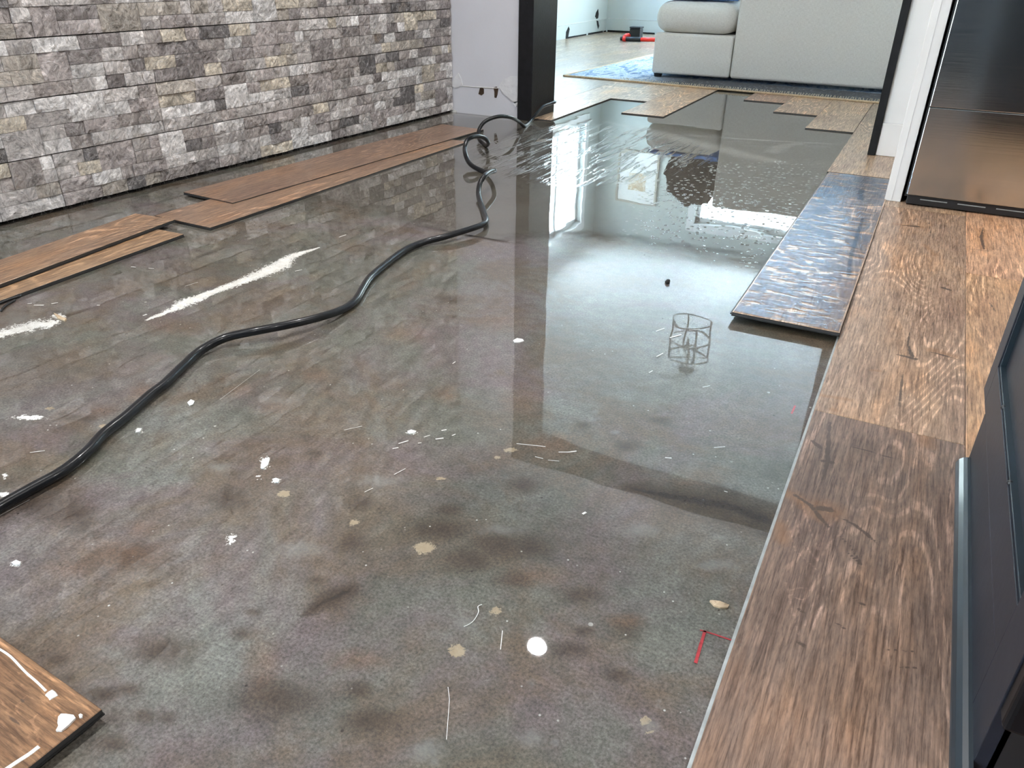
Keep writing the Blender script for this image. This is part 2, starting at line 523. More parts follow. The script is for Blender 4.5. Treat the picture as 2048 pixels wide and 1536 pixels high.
def mat_linen():
    k = NM('linen_upholstery')
    v = k.coord('Object')
    a = k.noise(k.mapping(v, (420, 420, 60)), 1.0, 2, 0.5)
    b = k.noise(k.mapping(v, (60, 60, 420)), 1.0, 2, 0.5)
    w = k.math('ADD', a, b)
    col = k.ramp(k.math('MULTIPLY', w, 0.5), [(0.3, (0.62, 0.60, 0.55)), (0.5, (0.74, 0.72, 0.67)), (0.7, (0.84, 0.83, 0.78))])
    k.bsdf(col, 0.9, normal=k.bump(w, 0.4, 0.0015), sheen=0.15)
    return k.m


def mat_rug():
    k = NM('blue_patterned_rug')
    v = k.coord('Object')
    n = k.noise(k.mapping(v, (14, 5, 1)), 1.0, 5, 0.7, 1.2)
    col = k.ramp(n, [(0.32, (0.05, 0.12, 0.30)), (0.44, (0.18, 0.34, 0.60)), (0.52, (0.70, 0.80, 0.90)), (0.62, (0.25, 0.45, 0.72)), (0.72, (0.80, 0.87, 0.92))])
    sx = k.n('ShaderNodeSeparateXYZ'); k.L.new(v, sx.inputs[0])
    border_shade = k.math('MULTIPLY', k.step(sx.outputs[1], 0.42, 0.34), k.step(sx.outputs[0], 0.35, 0.85))  # dark navy border, with the shade of the sofa painted into it
    col = k.mix(border_shade, col, k.ramp(k.noise(k.mapping(v, (60, 20, 1)), 1.0, 4), [(0.5, (0.012, 0.014, 0.022)), (0.62, (0.05, 0.06, 0.08)), (0.75, (0.45, 0.45, 0.42))]))
    f = k.noise(v, 160, 3, 0.6)
    col = k.mix(1.0, col, k.ramp(f, [(0.3, 0.6), (0.7, 1.3)]), 'MULTIPLY')
    k.bsdf(col, 0.95, normal=k.bump(f, 0.9, 0.006), sheen=0.2)
    return k.m


def mat_steel():
    k = NM('brushed_steel')
    v = k.coord('Object')
    n = k.noise(k.mapping(v, (6, 1, 260)), 1.0, 3, 0.6)
    r = k.math('ADD', 0.10, k.math('MULTIPLY', n, 0.10))
    sm = k.noise(k.mapping(v, (5, 1, 2)), 1.0, 5, 0.6, 0.6)
    col = k.ramp(sm, [(0.3, (0.54, 0.59, 0.61)), (0.7, (0.64, 0.69, 0.71))])
    k.bsdf(col, r, 1.0, normal=k.bump(n, 0.05, 0.001))
    return k.m


def mat_wall(name, color):
    k = NM(name)
    v = k.coord('Object')
    n = k.noise(v, 90, 4, 0.6)
    l = k.noise(v, 3, 4, 0.6)
    col = k.mix(k.ramp(l, [(0.35, 0.0), (0.7, 1.0)]), tuple(c * 0.95 for c in color), color)
    k.bsdf(col, 0.6, normal=k.bump(n, 0.25, 0.002), spec=0.3)
    return k.m


M = {}
M['concrete'] = mat_concrete()
M['water'] = mat_puddle()
M['plank'] = mat_plank('oak_plank', 0.35)
M['plank_dry'] = mat_plank('oak_plank_dry', 0.12)
M['plank_wet'] = mat_plank('oak_plank_flooded', 0.5, 0.0)


def mat_film():
    k = NM('rippled_water_film')
    g = k.n('ShaderNodeNewGeometry').outputs['Position']
    r1 = k.noise(k.mapping(g, (34, 85, 1), rot=(0, 0, 0.15)), 1.0, 4, 0.6, 0.9)
    r2 = k.noise(k.mapping(g, (120, 170, 1)), 1.0, 3, 0.6, 0.4)
    h = k.math('ADD', r1, k.math('MULTIPLY', r2, 0.35))
    nrm = k.bump(h, 1.0, 0.0024)
    fr = k.n('ShaderNodeFresnel'); fr.inputs[0].default_value = 1.75
    gl = k.n('ShaderNodeBsdfGlossy'); gl.inputs['Roughness'].default_value = 0.15
    gl.inputs['Color'].default_value = (0.50, 0.74, 1.0, 1)  # sky-blue window glow put into the gloss colour
    k.L.new(nrm, gl.inputs['Normal'])
    tr = k.n('ShaderNodeBsdfTransparent'); tr.inputs[0].default_value = (0.95, 0.95, 0.95, 1)
    mm = k.n('ShaderNodeMixShader')
    k.L.new(fr.outputs[0], mm.inputs[0]); k.L.new(tr.outputs[0], mm.inputs[1]); k.L.new(gl.outputs[0], mm.inputs[2])
    # the film breaks up into dry islands
    cov = k.step(k.noise(k.mapping(g, (16, 48, 1), rot=(0, 0, 0.2)), 1.0, 6, 0.7, 0.8), 0.40, 0.50)
    cl = k.n('ShaderNodeBsdfTransparent')
    m3 = k.n('ShaderNodeMixShader'); k.L.new(cov, m3.inputs[0]); k.L.new(cl.outputs[0], m3.inputs[1]); k.L.new(mm.outputs[0], m3.inputs[2])
    k.L.new(m3.outputs[0], k.out.inputs[0])
    return k.m


M['film'] = mat_film()
M['wood_floor'] = mat_wood_floor()
M['stone'] = mat_stone()
M['linen'] = mat_linen()
M['rug'] = mat_rug()
M['steel'] = mat_steel()
M['grey_wall'] = mat_wall('grey_lavender_paint', (0.63, 0.635, 0.67))
M['white_wall'] = mat_wall('pale_green_white_paint', (0.53, 0.57, 0.55))
M['ceiling'] = mat_wall('ceiling_paint', (0.93, 0.93, 0.90))
M['near_ceiling'] = mat_wall('near_ceiling_paint', (0.62, 0.62, 0.60))
M['white_trim'] = simple('white_trim_paint', (0.80, 0.80, 0.79), 0.4, nscale=6, namp=0.03)
M['black_wood'] = simple('black_painted_wood', (0.008, 0.008, 0.009), 0.42, spec=0.25, nscale=30, namp=0.3, bump=0.15, bscale=120)
M['cabinet'] = simple('charcoal_blue_cabinet_paint', (0.012, 0.014, 0.021), 0.42, nscale=8, namp=0.25, bump=0.05, spec=0.35)
M['cabinet_edge'] = simple('teal_black_trim', (0.010, 0.018, 0.025), 0.38, nscale=8, namp=0.25, coat=0.3, coat_rough=0.1)
M['black_plastic'] = simple('black_plastic', (0.010, 0.010, 0.011), 0.45, nscale=20, namp=0.2)
M['black_gloss'] = simple('black_gloss', (0.004, 0.004, 0.005), 0.35, spec=0.2, nscale=20, namp=0.2)
M['hose'] = simple('black_rubber', (0.006, 0.007, 0.009), 0.30, nscale=40, namp=0.3, spec=0.3, coat=0.25, coat_rough=0.08)
M['red'] = simple('red_plastic', (0.75, 0.035, 0.02), 0.35, nscale=20, namp=0.1)
M['plank_edge'] = simple('grey_plank_core', (0.30, 0.31, 0.30), 0.5, nscale=60, namp=0.2)
M['plank_edge_dark'] = simple('dark_plank_core', (0.03, 0.03, 0.03), 0.5, nscale=60, namp=0.2)
M['pad'] = simple('black_foam_pad', (0.010, 0.010, 0.010), 0.7, nscale=60, namp=0.2)
M['white_paint_chip'] = simple('white_paint', (0.70, 0.70, 0.67), 0.45, nscale=60, namp=0.06, bump=0.3, bscale=200)
M['tan_chip'] = simple('tan_chip', (0.42, 0.31, 0.20), 0.6, nscale=60, namp=0.2)
M['hole'] = simple('torn_dark_backing', (0.045, 0.025, 0.012), 0.8, nscale=80, namp=0.5, bump=0.5, bscale=200)
M['hole_black'] = simple('dark_cavity', (0.012, 0.011, 0.010), 0.9, nscale=80, namp=0.5)
M['mud'] = simple('drywall_paper', (0.68, 0.68, 0.66), 0.7, nscale=50, namp=0.08, bump=0.5, bscale=90)
M['mud_grey'] = simple('skimmed_drywall', (0.66, 0.665, 0.68), 0.7, nscale=30, namp=0.08, bump=0.5, bscale=70)
M['blue_cloth'] = simple('blue_sheet', (0.10, 0.25, 0.62), 0.85, nscale=25, namp=0.4, bump=0.5, bscale=60)
M['dark_cloth'] = simple('dark_blanket', (0.030, 0.022, 0.018), 0.95, nscale=30, namp=0.5, bump=0.8, bscale=70)
M['bronze'] = simple('dark_bronze', (0.03, 0.022, 0.016), 0.4, 0.6, nscale=40, namp=0.3)
M['rug_edge'] = simple('tan_binding', (0.55, 0.42, 0.27), 0.8, nscale=80, namp=0.2, bump=0.5, bscale=200)
M['fringe'] = simple('cream_fringe', (0.62, 0.57, 0.46), 0.9, nscale=80, namp=0.2)
M['marker'] = simple('red_marker', (0.32, 0.012, 0.02), 0.4, nscale=120, namp=0.3, coat=1.0, coat_rough=0.02)
M['scratch'] = simple('pale_scratch', (0.66, 0.64, 0.60), 0.5, nscale=200, namp=0.2, coat=1.0, coat_rough=0.02)
M['leaf'] = simple('hedge_leaf', (0.16, 0.30, 0.08), 0.6, nscale=12, namp=0.6)
M['art'] = None


def emitter(name, color, s):
    k = NM(name)
    k.bsdf((0.9, 0.9, 0.9), 0.4, emis=color, emis_s=s)
    return k.m


M['can_lens'] = emitter('frosted_lamp_lens', (0.93, 0.96, 1.0), 90)

# ------------------------------------------------------------------ room shell
NH, HH = 2.44, 2.03


def struct(o):
    o['kind'] = 'structure'
    return o


# slab with stain and lamp glint fields
def seg_d(P, a, b, ra, rb):
    a = np.array(a); b = np.array(b); ab = b - a
    t = np.clip(((P - a) @ ab) / max(ab @ ab, 1e-9), 0, 1)
    d = np.linalg.norm(P - (a + t[:, None] * ab), axis=1)
    return 1 - 0.5 * d / (ra + (rb - ra) * t)


def blob(P, px, py, rx, ry):
    c = F(px, py)[:2]
    u = (F(px + rx, py)[:2] - F(px - rx, py)[:2]) / 2
    v = (F(px, py + ry)[:2] - F(px, py - ry)[:2]) / 2
    A = np.linalg.inv(np.array([u, v]).T)
    q = (P - c) @ A.T
    return 1 - 0.5 * np.linalg.norm(q, axis=1)


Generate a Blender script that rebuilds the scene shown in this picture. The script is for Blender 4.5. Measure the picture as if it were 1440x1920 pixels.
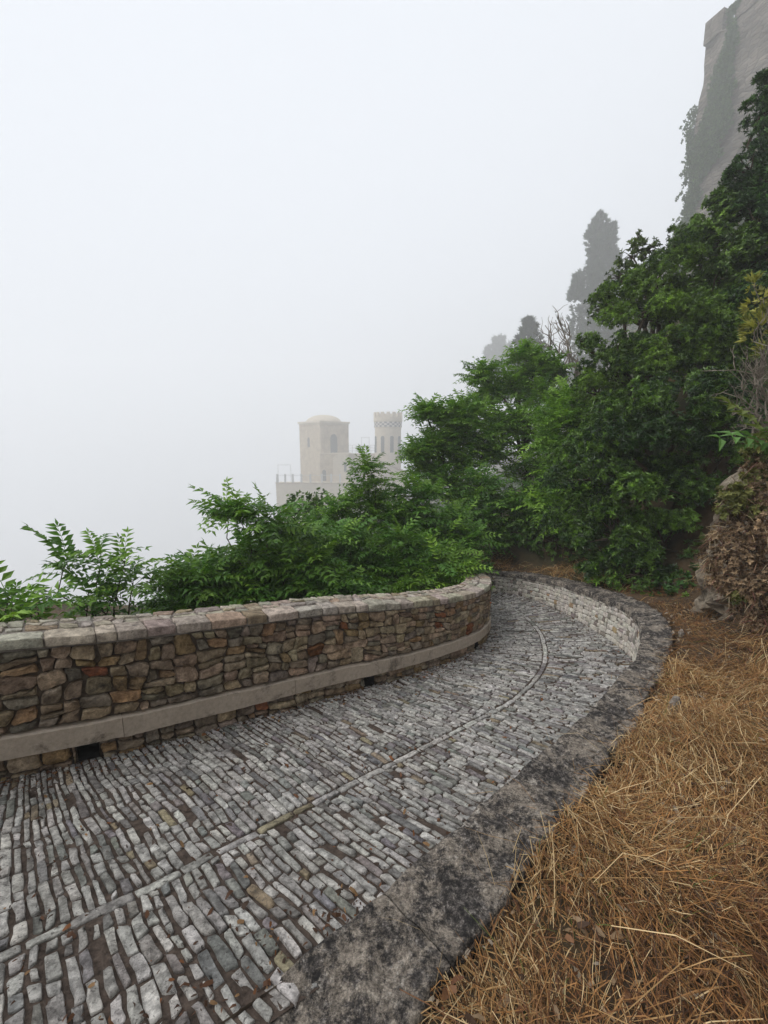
import bpy, math, random
import numpy as np

random.seed(11)
rng = np.random.default_rng(11)
scene = bpy.context.scene
for o in list(bpy.data.objects):
    bpy.data.objects.remove(o)
col = scene.collection
R = math.radians

# ------------------------------------------------------------------ camera
EYE = 1.80
cam_data = bpy.data.cameras.new('camera')
cam_data.sensor_fit = 'VERTICAL'
cam_data.sensor_height = 36.0
cam_data.lens = 15.0
cam_data.clip_start = 0.05
cam_data.clip_end = 3000
cam = bpy.data.objects.new('camera', cam_data)
cam.location = (0, 0, EYE)
cam.rotation_euler = (R(90) - math.atan(0.16), 0, 0)
col.objects.link(cam)
scene.camera = cam

# ------------------------------------------------------------------ sky, sun, exposure
SUN_EL, SUN_AZ = R(50), R(-105)
world = bpy.data.worlds.new('World')
scene.world = world
world.use_nodes = True
wn, wl = world.node_tree.nodes, world.node_tree.links
for n in list(wn):
    wn.remove(n)
w_out = wn.new('ShaderNodeOutputWorld')
w_sky = wn.new('ShaderNodeTexSky')
w_sky.sky_type = 'NISHITA'
w_sky.sun_disc = False
w_sky.sun_elevation = SUN_EL
w_sky.sun_rotation = SUN_AZ
w_b1 = wn.new('ShaderNodeBackground')
w_b1.inputs['Strength'].default_value = 0.05
wl.new(w_sky.outputs[0], w_b1.inputs['Color'])
w_b2 = wn.new('ShaderNodeBackground')          # the even white of the cloud the place stands in
w_b2.inputs['Color'].default_value = (0.90, 0.938, 1.0, 1)
w_b2.inputs['Strength'].default_value = 0.83
w_mix = wn.new('ShaderNodeMixShader')
w_mix.inputs[0].default_value = 0.93
wl.new(w_b1.outputs[0], w_mix.inputs[1])
wl.new(w_b2.outputs[0], w_mix.inputs[2])
wl.new(w_mix.outputs[0], w_out.inputs['Surface'])

sun_data = bpy.data.lights.new('sun', 'SUN')
sun_data.energy = 1.5
sun_data.angle = R(40)
sun_data.color = (1.0, 0.97, 0.92)
sun = bpy.data.objects.new('sun', sun_data)
sun.rotation_euler = (R(40), 0, R(-75))
sun.location = (-5, 5, 30)
col.objects.link(sun)

vs = scene.view_settings
vs.view_transform = 'Standard'
vs.look = 'None'
vs.exposure = 0.5
vs.gamma = 1.0
scene.cycles.max_bounces = 8
scene.cycles.diffuse_bounces = 3
scene.cycles.glossy_bounces = 2
scene.cycles.transmission_bounces = 3
scene.cycles.volume_bounces = 4
scene.cycles.transparent_max_bounces = 6

# ------------------------------------------------------------------ helpers
def mesh_np(name, V, F, mat, tint=None, smooth=False):
    """V (n,3), F list of index tuples or an int array (m,k); tint (n,3) vertex colours."""
    me = bpy.data.meshes.new(name)
    V = np.asarray(V, np.float32)
    me.vertices.add(len(V))
    me.vertices.foreach_set('co', V.ravel())
    if isinstance(F, np.ndarray):
        tot = np.full(len(F), F.shape[1], np.int32)
        idx = F.ravel().astype(np.int32)
    else:
        tot = np.array([len(f) for f in F], np.int32)
        idx = np.array([i for f in F for i in f], np.int32)
    me.loops.add(len(idx))
    me.loops.foreach_set('vertex_index', idx)
    me.polygons.add(len(tot))
    st = np.zeros(len(tot), np.int32)
    st[1:] = np.cumsum(tot)[:-1]
    me.polygons.foreach_set('loop_start', st)
    me.polygons.foreach_set('loop_total', tot)
    me.polygons.foreach_set('use_smooth', np.full(len(tot), bool(smooth)))
    if tint is not None:
        a = me.attributes.new('tint', 'FLOAT_COLOR', 'POINT')
        c = np.ones((len(V), 4), np.float32)
        c[:, :3] = tint
        a.data.foreach_set('color', c.ravel())
    me.materials.append(mat)
    me.update(calc_edges=True)
    return me

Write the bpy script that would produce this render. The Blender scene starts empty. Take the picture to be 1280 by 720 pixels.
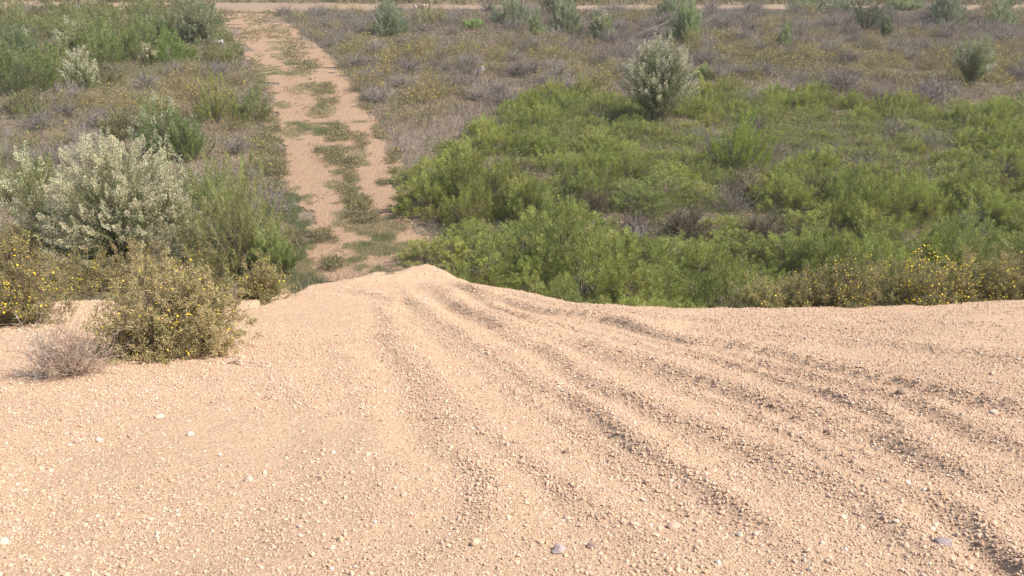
import bpy, math, random
import numpy as np

rng = np.random.default_rng(11)
random.seed(5)
scn = bpy.context.scene
col = scn.collection
R = math.radians

# ------------------------------------------------------------------ camera numbers (pixels of a 1280 x 720 picture)
CAM_Z = 5.2
PITCH = R(23.4)
F = 640.0 / math.tan(R(30.0))
cP, sP = math.cos(PITCH), math.sin(PITCH)


def ray(px, py):
    a = (px - 640.0) / F
    b = (360.0 - py) / F
    return np.array([a, cP + b * sP, -sP + b * cP])


def to_px(x, y, z):
    dz = z - CAM_Z
    d = np.maximum(y * cP - dz * sP, 0.05)
    return 640 + F * x / d, 360 - F * (y * sP + dz * cP) / d


def at_z(px, py, z=0.0):
    r = ray(px, py)
    k = (z - CAM_Z) / r[2]
    return np.array([r[0] * k, r[1] * k, z])


# ------------------------------------------------------------------ numeric noise
def _h(ix, iy, s):
    n = (ix.astype(np.int64) * 374761393 + iy.astype(np.int64) * 668265263 + s * 1442695041) & 0xFFFFFFFF
    n = ((n ^ (n >> 13)) * 1274126177) & 0xFFFFFFFF
    n = ((n ^ (n >> 16)) * 2246822519) & 0xFFFFFFFF
    return ((n ^ (n >> 15)) & 0xFFFFFF) / float(0xFFFFFF)


def vnoise(x, y, s=0):
    x = np.asarray(x, float); y = np.asarray(y, float)
    ix = np.floor(x); iy = np.floor(y)
    fx = x - ix; fy = y - iy
    fx = fx * fx * (3 - 2 * fx); fy = fy * fy * (3 - 2 * fy)
    a = _h(ix, iy, s); b = _h(ix + 1, iy, s); c = _h(ix, iy + 1, s); d = _h(ix + 1, iy + 1, s)
    return (a * (1 - fx) + b * fx) * (1 - fy) + (c * (1 - fx) + d * fx) * fy - 0.5


def fbm(x, y, s=0, o=4):
    v = 0; a = 1.0
    for i in range(o):
        v = v + a * vnoise(x * 2 ** i + 17.3 * i, y * 2 ** i - 9.1 * i, s + i)
        a *= 0.5
    return v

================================

Copy every line of the listing that contains the word "Blender".

### FULL OUTPUT:
Keep writing the Blender script for this image. This is part 2, starting at line 523. More parts follow. The script is for Blender 4.5. Treat the picture as 2048 pixels wide and 1536 pixels high.
Generate a Blender script that rebuilds the scene shown in this picture. The script is for Blender 4.5. Measure the picture as if it were 1440x1920 pixels.
Write the bpy script that would produce this render. The Blender scene starts empty. Take the picture to be 1280 by 720 pixels.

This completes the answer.